Quantrill was never a good fit for the Yankees although he gave them a solid half season last year. He may rebound a bit in San Diego with some more regular work, and in a good pitcher's park and with a better defense behind him. Darrell May and Tim Redding aren't likely to contribute much this year, but the fact that the Yankees got anything for him should be lauded.

Grade: F

Mike Stanton (1-2, 7.07)

FIP: 3.70
VORP: -2.1
WXR: -.388

Stanton's peripherals are not terrible, but he was never really a LOOGY type (this year's small sample size notwithstanding) and just did not have the stuff to put hitters away anymore. I wouldn't be shocked to see him latch on somewhere and pitch decently, but I'm not sad to see him go.

Grade: F

Jaret Wright (2-2, 9.15)

FIP: 7.21
VORP: -9.4
SNVA: -1

Wright has certainly been a bust. I think the Yankees should consider shifting him to the bullpen if he returns this year, as he was usually strong in his first few innings and they don't have any long relievers. It's not the optimum use of $7 million a year, but neither is starting every game in a 6-0 hole.

Grade: F

Jason Anderson (1-0, 2.45)
FIP: 6.71
VORP: 1.3
WXR: -.209

Anderson has been a bit shaky in his return to pinstripes, although he was pitching well in Columbus.

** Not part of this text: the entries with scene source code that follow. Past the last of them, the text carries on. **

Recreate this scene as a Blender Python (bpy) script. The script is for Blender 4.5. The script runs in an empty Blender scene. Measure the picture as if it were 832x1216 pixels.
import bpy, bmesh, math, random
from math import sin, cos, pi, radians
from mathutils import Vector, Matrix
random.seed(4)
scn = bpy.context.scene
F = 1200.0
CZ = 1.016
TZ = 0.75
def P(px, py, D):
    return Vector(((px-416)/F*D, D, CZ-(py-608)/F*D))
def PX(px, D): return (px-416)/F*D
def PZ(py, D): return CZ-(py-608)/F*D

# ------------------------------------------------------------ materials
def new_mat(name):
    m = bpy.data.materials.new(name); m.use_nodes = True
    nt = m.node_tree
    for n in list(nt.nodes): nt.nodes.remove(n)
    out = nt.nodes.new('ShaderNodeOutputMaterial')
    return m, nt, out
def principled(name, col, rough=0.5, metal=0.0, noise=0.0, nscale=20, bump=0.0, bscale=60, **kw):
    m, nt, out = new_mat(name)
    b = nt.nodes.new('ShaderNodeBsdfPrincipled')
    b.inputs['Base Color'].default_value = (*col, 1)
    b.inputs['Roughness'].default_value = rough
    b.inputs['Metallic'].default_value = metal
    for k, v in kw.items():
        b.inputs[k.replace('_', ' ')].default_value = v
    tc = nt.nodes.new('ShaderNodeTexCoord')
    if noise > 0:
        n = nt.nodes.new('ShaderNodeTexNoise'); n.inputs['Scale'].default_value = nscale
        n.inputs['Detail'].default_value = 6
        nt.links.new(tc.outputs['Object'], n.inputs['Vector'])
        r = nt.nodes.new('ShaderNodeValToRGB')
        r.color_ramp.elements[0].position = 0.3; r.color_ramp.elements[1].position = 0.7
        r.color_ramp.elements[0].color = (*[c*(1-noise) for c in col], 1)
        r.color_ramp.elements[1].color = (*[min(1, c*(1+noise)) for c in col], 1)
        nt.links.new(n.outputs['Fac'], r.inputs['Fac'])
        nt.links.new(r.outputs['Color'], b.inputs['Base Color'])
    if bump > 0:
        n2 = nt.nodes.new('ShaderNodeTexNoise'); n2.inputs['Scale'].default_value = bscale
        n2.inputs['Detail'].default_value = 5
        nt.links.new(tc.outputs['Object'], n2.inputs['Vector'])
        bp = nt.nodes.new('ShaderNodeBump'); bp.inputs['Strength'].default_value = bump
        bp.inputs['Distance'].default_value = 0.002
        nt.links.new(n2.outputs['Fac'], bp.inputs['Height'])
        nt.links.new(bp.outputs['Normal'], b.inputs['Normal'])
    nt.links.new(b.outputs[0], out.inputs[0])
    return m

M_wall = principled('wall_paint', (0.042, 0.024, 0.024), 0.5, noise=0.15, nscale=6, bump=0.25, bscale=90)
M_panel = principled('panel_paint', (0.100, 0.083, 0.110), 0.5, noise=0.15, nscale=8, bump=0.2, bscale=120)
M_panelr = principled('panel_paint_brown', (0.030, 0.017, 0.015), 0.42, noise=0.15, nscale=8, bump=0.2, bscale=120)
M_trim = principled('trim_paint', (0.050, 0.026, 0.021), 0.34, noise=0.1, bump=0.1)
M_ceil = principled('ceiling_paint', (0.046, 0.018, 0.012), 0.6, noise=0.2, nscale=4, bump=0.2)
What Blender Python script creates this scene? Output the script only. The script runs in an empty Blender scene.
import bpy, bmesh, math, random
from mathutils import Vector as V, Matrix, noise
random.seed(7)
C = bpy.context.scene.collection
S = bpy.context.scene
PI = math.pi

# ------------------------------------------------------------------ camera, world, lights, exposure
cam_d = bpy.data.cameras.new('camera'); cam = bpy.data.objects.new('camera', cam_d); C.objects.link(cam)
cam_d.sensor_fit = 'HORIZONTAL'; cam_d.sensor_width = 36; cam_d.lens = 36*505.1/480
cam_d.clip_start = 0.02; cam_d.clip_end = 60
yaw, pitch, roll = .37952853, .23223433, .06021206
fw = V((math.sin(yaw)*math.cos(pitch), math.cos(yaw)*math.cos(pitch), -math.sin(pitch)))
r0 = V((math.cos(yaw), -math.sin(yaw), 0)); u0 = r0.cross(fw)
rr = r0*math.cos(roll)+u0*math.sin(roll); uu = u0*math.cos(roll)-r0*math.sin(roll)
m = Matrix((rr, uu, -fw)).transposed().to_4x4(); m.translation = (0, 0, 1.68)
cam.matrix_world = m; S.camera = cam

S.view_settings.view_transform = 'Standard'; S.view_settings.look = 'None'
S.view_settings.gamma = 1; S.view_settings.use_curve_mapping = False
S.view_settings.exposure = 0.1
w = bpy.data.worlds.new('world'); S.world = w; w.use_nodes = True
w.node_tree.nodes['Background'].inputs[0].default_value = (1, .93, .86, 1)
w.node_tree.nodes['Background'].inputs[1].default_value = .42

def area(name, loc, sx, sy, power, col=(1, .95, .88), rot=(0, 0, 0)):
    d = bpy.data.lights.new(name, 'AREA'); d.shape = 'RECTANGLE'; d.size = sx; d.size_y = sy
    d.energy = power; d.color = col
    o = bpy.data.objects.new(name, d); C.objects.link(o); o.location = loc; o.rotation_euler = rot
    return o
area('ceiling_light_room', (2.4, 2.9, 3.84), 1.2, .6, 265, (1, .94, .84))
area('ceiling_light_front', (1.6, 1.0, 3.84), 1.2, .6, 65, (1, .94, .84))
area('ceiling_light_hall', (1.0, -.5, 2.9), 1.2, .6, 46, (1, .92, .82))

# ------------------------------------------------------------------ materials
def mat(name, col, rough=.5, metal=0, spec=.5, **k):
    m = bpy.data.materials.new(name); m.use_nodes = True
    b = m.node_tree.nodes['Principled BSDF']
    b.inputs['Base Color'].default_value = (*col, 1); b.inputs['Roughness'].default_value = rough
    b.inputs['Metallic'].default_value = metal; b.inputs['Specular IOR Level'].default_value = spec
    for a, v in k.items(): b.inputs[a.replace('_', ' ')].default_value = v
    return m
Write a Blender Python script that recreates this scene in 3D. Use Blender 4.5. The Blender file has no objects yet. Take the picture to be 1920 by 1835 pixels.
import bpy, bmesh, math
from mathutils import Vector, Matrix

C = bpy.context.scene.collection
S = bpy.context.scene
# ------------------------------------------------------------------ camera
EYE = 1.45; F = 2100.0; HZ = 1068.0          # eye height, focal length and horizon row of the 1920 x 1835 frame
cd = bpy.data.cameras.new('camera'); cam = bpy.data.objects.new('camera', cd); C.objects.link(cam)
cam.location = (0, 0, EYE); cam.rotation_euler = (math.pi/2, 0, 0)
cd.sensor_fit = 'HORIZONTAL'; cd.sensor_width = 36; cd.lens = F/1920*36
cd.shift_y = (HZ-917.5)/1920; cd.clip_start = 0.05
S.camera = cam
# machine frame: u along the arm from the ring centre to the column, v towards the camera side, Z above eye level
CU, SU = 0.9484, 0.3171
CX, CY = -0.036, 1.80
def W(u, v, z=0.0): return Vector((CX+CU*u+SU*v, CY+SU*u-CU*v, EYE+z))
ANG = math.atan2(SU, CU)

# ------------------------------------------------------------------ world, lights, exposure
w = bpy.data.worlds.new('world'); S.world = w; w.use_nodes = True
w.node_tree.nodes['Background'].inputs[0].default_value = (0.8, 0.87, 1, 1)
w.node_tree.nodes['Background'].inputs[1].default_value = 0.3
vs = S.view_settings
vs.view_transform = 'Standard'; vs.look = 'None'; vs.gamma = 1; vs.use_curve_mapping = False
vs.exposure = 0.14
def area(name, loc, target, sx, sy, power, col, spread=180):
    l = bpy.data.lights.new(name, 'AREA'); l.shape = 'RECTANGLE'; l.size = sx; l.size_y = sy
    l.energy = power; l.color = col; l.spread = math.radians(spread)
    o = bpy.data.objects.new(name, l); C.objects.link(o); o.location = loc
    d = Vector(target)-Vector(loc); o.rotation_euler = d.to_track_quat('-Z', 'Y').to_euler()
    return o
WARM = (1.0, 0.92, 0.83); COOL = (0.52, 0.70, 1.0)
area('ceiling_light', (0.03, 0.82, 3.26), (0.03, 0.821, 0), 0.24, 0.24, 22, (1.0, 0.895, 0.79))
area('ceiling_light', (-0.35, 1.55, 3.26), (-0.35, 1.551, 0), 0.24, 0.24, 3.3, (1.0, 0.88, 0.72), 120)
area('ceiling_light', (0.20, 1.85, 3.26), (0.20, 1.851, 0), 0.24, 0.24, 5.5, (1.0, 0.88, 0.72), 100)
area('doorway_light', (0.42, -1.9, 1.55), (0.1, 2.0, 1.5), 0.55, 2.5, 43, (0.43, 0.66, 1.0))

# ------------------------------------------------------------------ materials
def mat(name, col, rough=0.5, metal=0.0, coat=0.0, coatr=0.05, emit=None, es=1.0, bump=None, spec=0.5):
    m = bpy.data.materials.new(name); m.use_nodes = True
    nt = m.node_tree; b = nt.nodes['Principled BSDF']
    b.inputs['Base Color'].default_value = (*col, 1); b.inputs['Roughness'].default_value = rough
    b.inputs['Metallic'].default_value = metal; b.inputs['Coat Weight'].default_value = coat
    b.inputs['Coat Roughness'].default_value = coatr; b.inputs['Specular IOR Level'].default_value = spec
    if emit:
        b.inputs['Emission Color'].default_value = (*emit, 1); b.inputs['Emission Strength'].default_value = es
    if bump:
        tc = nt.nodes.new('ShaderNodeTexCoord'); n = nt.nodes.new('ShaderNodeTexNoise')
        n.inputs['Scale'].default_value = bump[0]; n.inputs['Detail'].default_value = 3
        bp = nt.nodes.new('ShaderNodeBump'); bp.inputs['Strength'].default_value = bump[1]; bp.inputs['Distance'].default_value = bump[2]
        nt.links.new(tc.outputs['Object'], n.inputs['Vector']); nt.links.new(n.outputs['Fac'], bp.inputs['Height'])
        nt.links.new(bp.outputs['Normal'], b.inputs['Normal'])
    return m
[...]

I won't feel comfortable with him until he starts throwing consistent strikes, but he certainly has the arm to be an asset in middle relief.

Grade: Incomplete

Sean Henn (0-3, 11.12)

FIP: 9.04
VORP: -8.7
SNVA: -0.9

Henn's been good in the minors, and horrendous in the majors. I still think he's talented, but he's not ready for the majors, and won't be until he stops being afraid of throwing strikes. My guess is that he will be traded.

Grade: Incomplete

Colter Bean (0-0, 4.50)

FIP: 4.20
VORP: 0.3
WXR: .001

Can we give Bean a chance? He doesn't throw hard, but he throws strikes. As the misadventures of Scott Proctor and Jason Anderson have shown, what good is throwing 90+ if it's not over the plate.